You'll find all the old Grainfed favourites on tap at the Lambton brewpub, which at one time housed a Smiths Crisps factory, plus several new creations.
The freshly-launched 2 Degrees Hazy Pale is already a hit, accounting for 25 per cent of sales. Another new brew, First Date Belgian Pale, features six kilograms of dates soaked in two bottles of Wild Turkey bourbon.
Grainfed is licensed for 120 people and features several spaces, including an upstairs room with views to the stadium.
The food menu is a mix of toasties such as the Wagyu Cheeseburger and Swiss Brown Mushroom, charcuterie boards, premium canned seafood and meat and cheese platters.
When searching for a home for Grainfed, MacBean had one overriding principle - it had to be suburban.
As a beer judge he's travelled to New Zealand and the US, where he's found some of the greatest breweries in suburban Nashville, San Diego and Denver.

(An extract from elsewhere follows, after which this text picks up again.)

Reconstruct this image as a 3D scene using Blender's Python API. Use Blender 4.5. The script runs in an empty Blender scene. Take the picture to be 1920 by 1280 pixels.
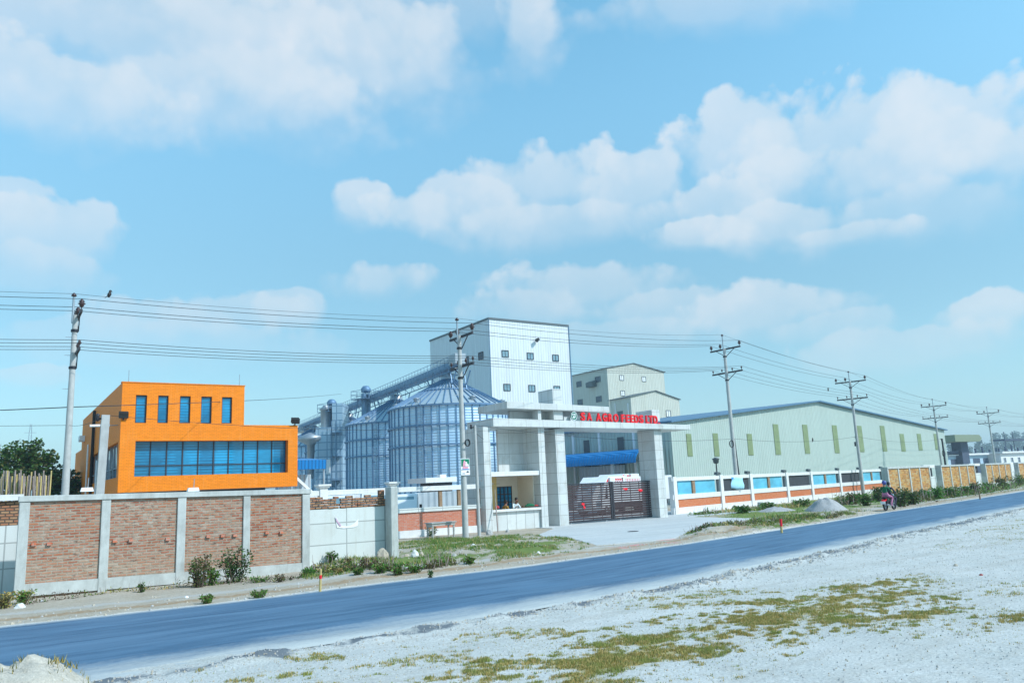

"I'd be like, 'where are we going?'. You'd get to some industrial area which is really quiet and you walk in and it's packed," MacBean says. "You start talking to people and they're like, 'we live just around the corner and we don't need to go to the city anymore'.
"That's what I'm hoping this place will become. There's all these people who may not necessarily want to go to a pub and don't want to go to the city, and they don't have to."
Trade has been solid in the past fortnight since Grainfed opened, with the brewery's brand recognition providing a natural advantage over some of the other new Newcastle brewpubs that have opened in the past two to three years.
"It would be pretty scary and a big jump to go from scratch, I feel," MacBean says.
"I've built up a wholesale presence. 90 per cent of what I do is within a 20-kilometre radius of where I live."
And local is where Grainfed will stay.
"I don't want to sell beer out of NSW, I don't want to be massive," he says. "I just want to a sustainable business - serve the people of Lambton and the local area."